In Colombia, The War for Peace.

After three years of negotiations, a peace deal between the Revolutionary Armed Forces of Colombia (FARC) and the government is within reach, and final negotiations to demobilize the militant group are set to begin in earnest in 2016. However, the fate of the second-largest leftist rebel movement in Colombia, the National Liberation Army (ELN), has […]

After three years of negotiations, a peace deal between the Revolutionary Armed Forces of Colombia (FARC) and the government is within reach, and final negotiations to demobilize the militant group are set to begin in earnest in 2016. However, the fate of the second-largest leftist rebel movement in Colombia, the National Liberation Army (ELN), has not been decided. While not a part of the government’s negotiations with the FARC, the ELN has been both helped and hurt by the talks in 2015. The agreements, specifically the transitional justice mechanisms that were created to facilitate the peace process, have likely made the ELN more willing to negotiate its own deal. At the same time, peace with the FARC will undoubtedly make the ELN an easier target for the government until it agrees to talks.

Therefore, peace talks between the ELN and the Colombian government are likely on the horizon for 2016. If successful, the aftermath of an ELN demobilization will resemble that of the FARC: Peace will spread, though some of the insurgency’s members will likely continue criminal activities after it disbands.

The Smaller Counterpart

Founded in 1964, the ELN has long been the FARC’s smaller counterpart in Colombia’s insurgency. The group’s power spiked in the 1990s and early 2000s, when cocaine revenue filled its coffers and enabled it to mount increasingly frequent attacks. However, as the government’s military capabilities steadily improved in the 2000s, the threat posed by the ELN waned. The group was steadily beaten back into several enclaves — the northeastern departments of Norte de Santander, Boyaca, Arauca and Casanare; the northwestern department of Choco; and the southwestern departments of Cauca and Putumayo — where it retains influence to this day.

With the FARC moving toward a peace deal in 2016, it is quite plausible that the ELN will open formal negotiations with the state this year as well. A successful negotiation would practically eliminate politically motivated insurgent attacks in Colombia in a matter of years, opening up previously threatened areas of the interior to energy exploration, mining and agriculture. But like the FARC negotiation, an ELN peace deal will likely leave splinter groups active in criminal activities, including extortion, kidnapping and cocaine trafficking. Such groups will be weaker and easier for security forces to isolate and target. Still, certain areas will likely continue to see relatively high levels of violence because of these activities.

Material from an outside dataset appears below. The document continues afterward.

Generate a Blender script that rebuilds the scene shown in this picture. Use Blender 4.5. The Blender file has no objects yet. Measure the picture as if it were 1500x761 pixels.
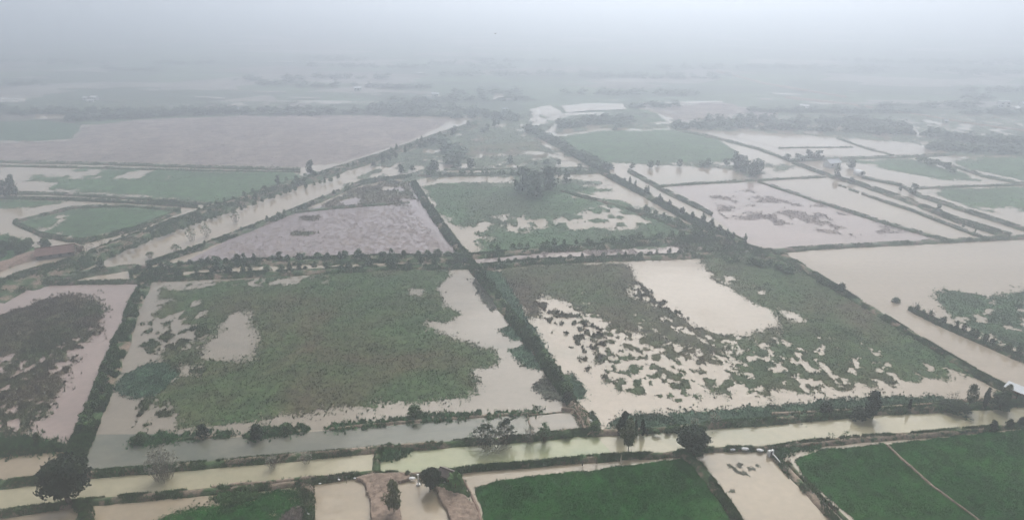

And while the ELN has been involved in preliminary talks with the government since January 2014, it was the guarantees given to the FARC through transitional justice mechanisms in September 2015 that likely influenced the ELN talks. The government and the FARC agreed to create an alternative tribunal separate from the criminal justice system to hear and deliver punishment for crimes committed during the insurgency. The development made it more likely that FARC leaders and other commanders would demobilize without fear of receiving criminal penalties. The Colombian government also decided not to extradite high-ranking FARC members to move the talks forward. Having seen these concessions benefit the FARC, the ELN will likely demand similar ones in any negotiation with the government.

Opportunities and Risks

If negotiations begin, they would bring violence in the country down to historic lows: There have been only five FARC attacks against security forces since the cease-fire was implemented in July 2015. Of course, the cease-fire did not include the ELN, and its attacks have continued, but the group is smaller and lacks the nationwide reach of the FARC. The real risk in the coming years will come from the ELN’s capacity for criminal activity. Remnants of the group are likely to stay involved in extortion, kidnapping and the production and transport of cocaine. Thus some areas, such as Arauca and Norte de Santander, will continue to see criminal activity, albeit on a smaller scale.

Successful talks with the ELN will reduce the threat of militancy by splintering the group, potentially heralding a period of peace and opportunity the likes of which Colombia has not seen since its insurgencies began. But talks will also create pockets of criminal activity that will remain in place for years to come.